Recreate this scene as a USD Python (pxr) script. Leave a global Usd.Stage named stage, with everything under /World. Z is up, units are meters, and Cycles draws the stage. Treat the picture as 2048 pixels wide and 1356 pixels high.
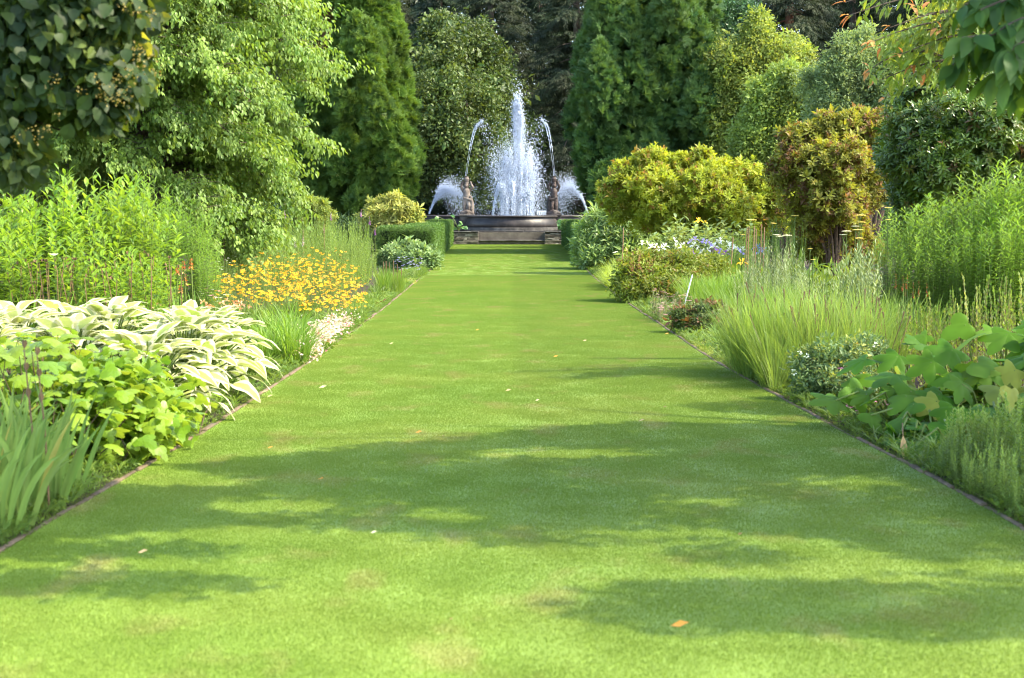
import math
import numpy as np, trimesh, shapely, usdkit, meshkit
import manifold3d as m3
from scipy.spatial.transform import Rotation
from shapely.geometry import Point, Polygon
from pxr import Usd, UsdGeom, UsdLux, UsdShade, Sdf, Gf, Vt

stage = Usd.Stage.CreateInMemory()
UsdGeom.SetStageUpAxis(stage, 'Z')
UsdGeom.SetStageMetersPerUnit(stage, 1.0)
UsdGeom.Xform.Define(stage, '/World')
stage.SetDefaultPrim(stage.GetPrimAtPath('/World'))
rng = np.random.default_rng(11)

# ------------------------------------------------------------------ camera, sky, sun, exposure
EYE, FPX, HZ = 1.5, 3000.0, 418.0           # eye height (m), focal length in photo pixels, horizon row
PITCH = math.atan((678 - HZ) / FPX)
cam = UsdGeom.Camera.Define(stage, '/World/camera')
cam.CreateHorizontalApertureAttr(23.6)
cam.CreateFocalLengthAttr(23.6 * FPX / 2048)
cam.CreateFStopAttr(2.8)
cam.CreateFocusDistanceAttr(26.0)
cam.CreateExposureAttr(2.38)
cam.AddTranslateOp().Set(Gf.Vec3d(0, 0, EYE))
cam.AddRotateXOp().Set(90 - math.degrees(PITCH))

SUN_EL, SUN_AZ = math.radians(47), math.radians(-11)      # azimuth from +x (right) towards +y (away)
SUN = np.array([math.cos(SUN_EL) * math.cos(SUN_AZ), math.cos(SUN_EL) * math.sin(SUN_AZ), math.sin(SUN_EL)])
sky = UsdLux.DomeLight.Define(stage, '/World/sky')
skymat = usdkit.material(stage, '/World/Looks/sky_air', {
    'sky': ('sky_texture', {'sky_type': 'single_scattering', 'sun_disc': False, 'sun_elevation': SUN_EL,
                            'sun_rotation': math.atan2(SUN[0], SUN[1]), 'aerosol_density': 1.8}),
    'bg': ('background_shader', {'strength': 0.15})}, [('sky.color', 'bg.color')], surface='bg.background')
UsdShade.MaterialBindingAPI.Apply(sky.GetPrim()).Bind(skymat)
sky.GetPrim().SetCustomDataByKey('kind', 'structure')
sun = UsdLux.DistantLight.Define(stage, '/World/sun')
sun.CreateNormalizeAttr(True); sun.CreateIntensityAttr(0.64); sun.CreateAngleAttr(0.55)
sun.CreateColorAttr(Gf.Vec3f(1.0, 0.89, 0.66))
zx = np.cross([0, 0, 1], SUN); zx /= np.linalg.norm(zx); zy = np.cross(SUN, zx)
M = Gf.Matrix4d(*zx, 0, *zy, 0, *SUN, 0, 0, 0, 20, 1)
sun.AddTransformOp().Set(M)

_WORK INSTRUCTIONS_
Every line from the start of the listing above through the line with "from pxr import" should be repeated exactly; skip the pictures and add nothing else.

_TASK RESPONSE_
Recreate this scene as a USD Python (pxr) script. Leave a global Usd.Stage named stage, with everything under /World. Z is up, units are meters, and Cycles draws the stage. Treat the picture as 2048 pixels wide and 1356 pixels high.
import math
import numpy as np, trimesh, shapely, usdkit, meshkit
import manifold3d as m3
from scipy.spatial.transform import Rotation
from shapely.geometry import Point, Polygon
from pxr import Usd, UsdGeom, UsdLux, UsdShade, Sdf, Gf, Vt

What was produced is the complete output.